Dans le secteur de la messagerie, DPAG a étendu son réseau en
Espagne en acquérant 49 % de
Guipuzcoana
, leader espagnol
dans la distribution de colis d'entreprise, et en Suisse avec
Qualipac
,
numéro trois sur le marché helvétique des colis. Elle a
également racheté 90 % del'italien
MIT,
de 68 %
du Français
Ducros Services Rapides
. L'acquisition par DHL de
51 % de
Colitel
, entreprise spécialisée dans le
transport urgent et la logistique personnalisée, a également
permis à DPAG, liée à cette entreprise, de renforcer sa
présence en France.
Par ailleurs, sur le marché américain, DPAG a acquis
Global
Mail
, société de services de courrier international, ainsi
que
YellowStone International Corporation
, une des plus grandes
sociétés de distribution internationale de la presse aux
Etats-Unis.
Enfin, la Deutsche Post a renforcé ses activités dans
différents domaines, notamment dans le secteur du commerce
électronique en prenant une participation de 15 % dans le capital
de
GFT Technologies
, conformément au souhait du Président
de la Deutsche Post de développer rapidement les activités de son
entreprise dans ce domaine. Dans le secteur des services financiers, elle a
racheté pour 14,5 milliards de francs
Deutsche Postbank AG
dont elle avait été séparée lors de la
réforme postale. DPAG a par ailleurs annoncé le rachat de
80 % du groupe munichois
ITG Internationale Spedition
, leader sur
le marché allemand de la livraison de vêtements.

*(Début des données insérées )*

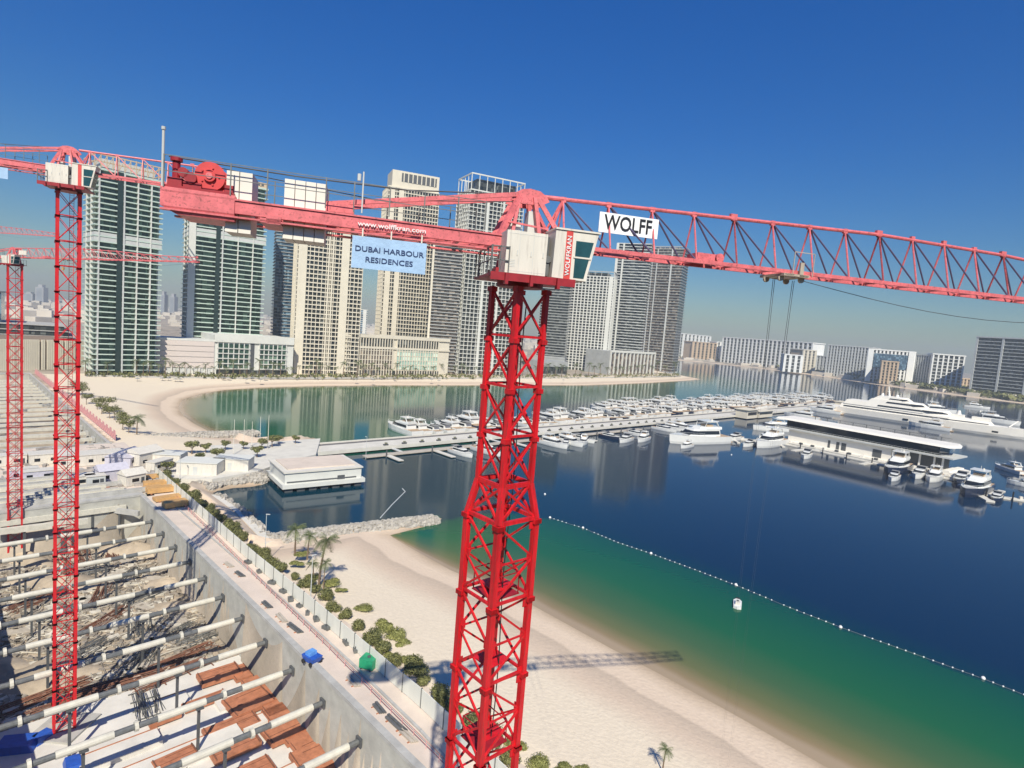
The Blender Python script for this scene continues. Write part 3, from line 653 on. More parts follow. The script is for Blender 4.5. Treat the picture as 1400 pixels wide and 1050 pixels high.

L'autre grand acteur des stratégies d'acquisitions est le
néerlandais TNT Post Group (TPG), qui a également renforcé
sa position en Europe. La poste néerlandaise a en effet mobilisé
490,6 millions de francs pour reprendre le groupe italien de stockage et
de transport
Tecnologistica
présent en Italie, mais aussi en
France, en Allemagne, en Espagne, en Autriche, en Suède et au
Bénélux.
En France, elle a racheté
Jet Services
, numéro deux sur le
marché français du transport express de petits colis, pour
2 milliards de francs, ainsi que la société de messagerie
Broos-Fouya
. TPG a également acquis la société
portugaise de transport express
Tranjato.
Quant à
la poste britannique
, qui semblait un peu à
l'écart de ces grands mouvements, elle est entrée en scène
au début de l'année en acquérant deux
sociétés allemandes, le réseau de messagerie
German
Parcel
qui détient par ailleurs une participation de 23 % dans
General Parcel, une compagnie internationale qui dessert 30 pays
européens, et
Der Kurier
un des leaders du marché allemand
de la messagerie express.
Votre rapporteur pour avis déplore que le " retard à
l'allumage " de La Poste n'amène le champ des possibles à se
rétrécir pour la nécessaire conclusion d'une alliance
internationale stratégique par l'opérateur. Sa forme sociale -et
notamment l'absence de capital- semble un handicap de taille en la
matière.
S'y ajoute la non compensation des missions d'intérêt
général, qui l'empêche de dégager les marges de
financement nécessaires à sa croissance externe.